About 10 years ago, when I was a student in Nottingham, I was asked to play the part of Mary at the carol service in my church. I am not great at acting – not since I forgot my lines and had bad stage fright as a child. So I hummed and hawed. But the rector’s wife was persuasive. It was a tableau, she said. No words to be spoken at all, she explained. It would be great to have a Mary, who had brown skin, and looked a bit authentic. Could I do this one little part for the carol service? So I agreed.

But I was not prepared for what happened at the service that night.

I carried the “baby Jesus” – a wrapped up doll – up the church aisle with Joseph by my side. As I walked up, it suddenly felt very real. I was overwhelmed as I realised that a young, bewildered mother held a baby in her arms – a baby she knew was God. My thoughts raced. How could this helpless baby, so vulnerable and tiny wrapped up for warmth, really be the son of God? I found myself fighting back tears as I sat up front during the tableau, looking down at the “baby Jesus.” There was awe in the eyes of the kids who came up to me and looked at the baby. That night, I couldn’t fall asleep. I got out of bed, sat down and wrote down the thoughts and emotions that I had felt that night.

“God in my arms.”

At His birth,
tired and bewildered I held him.
This, the Morning Star of heaven, Son of earth?
My son?
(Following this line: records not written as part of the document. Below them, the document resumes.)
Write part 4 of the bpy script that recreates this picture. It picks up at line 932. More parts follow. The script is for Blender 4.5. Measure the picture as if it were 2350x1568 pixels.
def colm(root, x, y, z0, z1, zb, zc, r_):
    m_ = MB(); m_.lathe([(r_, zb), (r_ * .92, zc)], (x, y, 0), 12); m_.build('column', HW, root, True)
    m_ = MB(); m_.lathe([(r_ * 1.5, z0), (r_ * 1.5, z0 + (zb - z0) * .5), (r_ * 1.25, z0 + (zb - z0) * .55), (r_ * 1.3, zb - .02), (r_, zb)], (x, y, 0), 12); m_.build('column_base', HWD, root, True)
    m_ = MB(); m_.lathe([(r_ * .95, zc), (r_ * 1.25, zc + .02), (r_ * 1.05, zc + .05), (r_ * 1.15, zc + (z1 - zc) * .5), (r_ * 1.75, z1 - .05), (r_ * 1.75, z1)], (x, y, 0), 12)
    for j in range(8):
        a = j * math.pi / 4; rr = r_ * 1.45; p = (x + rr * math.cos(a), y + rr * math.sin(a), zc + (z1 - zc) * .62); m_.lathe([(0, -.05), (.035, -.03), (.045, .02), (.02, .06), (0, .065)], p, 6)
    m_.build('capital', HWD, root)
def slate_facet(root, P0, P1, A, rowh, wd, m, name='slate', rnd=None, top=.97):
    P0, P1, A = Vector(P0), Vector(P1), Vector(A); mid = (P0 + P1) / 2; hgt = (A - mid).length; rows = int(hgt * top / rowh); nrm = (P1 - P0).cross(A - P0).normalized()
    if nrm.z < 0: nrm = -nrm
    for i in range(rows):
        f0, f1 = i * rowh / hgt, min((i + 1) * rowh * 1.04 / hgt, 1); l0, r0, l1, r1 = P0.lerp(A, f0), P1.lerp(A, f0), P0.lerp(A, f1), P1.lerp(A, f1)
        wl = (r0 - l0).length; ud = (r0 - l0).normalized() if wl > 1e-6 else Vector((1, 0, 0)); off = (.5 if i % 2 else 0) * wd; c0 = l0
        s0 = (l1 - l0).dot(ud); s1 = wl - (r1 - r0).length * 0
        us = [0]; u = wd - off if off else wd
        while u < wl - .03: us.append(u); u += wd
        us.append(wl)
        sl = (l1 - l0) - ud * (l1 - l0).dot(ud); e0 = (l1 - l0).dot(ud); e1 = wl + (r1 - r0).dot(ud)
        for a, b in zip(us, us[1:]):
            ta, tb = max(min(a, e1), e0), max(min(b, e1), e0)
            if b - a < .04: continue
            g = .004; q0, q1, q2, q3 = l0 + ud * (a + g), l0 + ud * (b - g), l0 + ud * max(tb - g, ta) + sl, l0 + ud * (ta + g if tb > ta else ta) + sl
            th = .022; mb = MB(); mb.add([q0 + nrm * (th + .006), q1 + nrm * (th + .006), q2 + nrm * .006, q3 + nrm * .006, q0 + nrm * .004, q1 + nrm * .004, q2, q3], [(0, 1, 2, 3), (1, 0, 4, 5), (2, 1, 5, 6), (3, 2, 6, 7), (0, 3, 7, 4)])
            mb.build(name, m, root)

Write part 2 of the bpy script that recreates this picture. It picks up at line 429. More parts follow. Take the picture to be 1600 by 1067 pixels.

With Divinity enmeshed,
God’s Son en-fleshed?

Tell me, wise people of earth,
Can Yahweh, the Almighty of Eternity,
have fuzzy baby eyebrows and eyes,
soft baby skin, baby hair, and snuggle warm against my body
with little baby whimpers and baby sighs?

Tell me, how the Master of the Universe
might be cradled within amniotic gloom?
Or crafted into blood and bones,
the Creator of Light,
for nine months locked within the darkness of a womb?

I look into sleepy eyes that focus unseeing,
and adore, not Yahweh, but a warm soft child.
I forget He is Divine,
for what I hold in my arms is baby warmth with baby scent of milk,
and baby fingers curled with confidence round mine.

Yet suddenly,
my heart quickens,
memory returns
of a Divine visitation,
a mystic revelation!

Then my breath falters with terror,
the immensity of this frightening truth;
this is my son with pink tongue outstretched in drowsy content
with milky baby yawn,
the Ruler of the Universe
lies Incarnate in my arms
in the stillness of a hushed and silent dawn?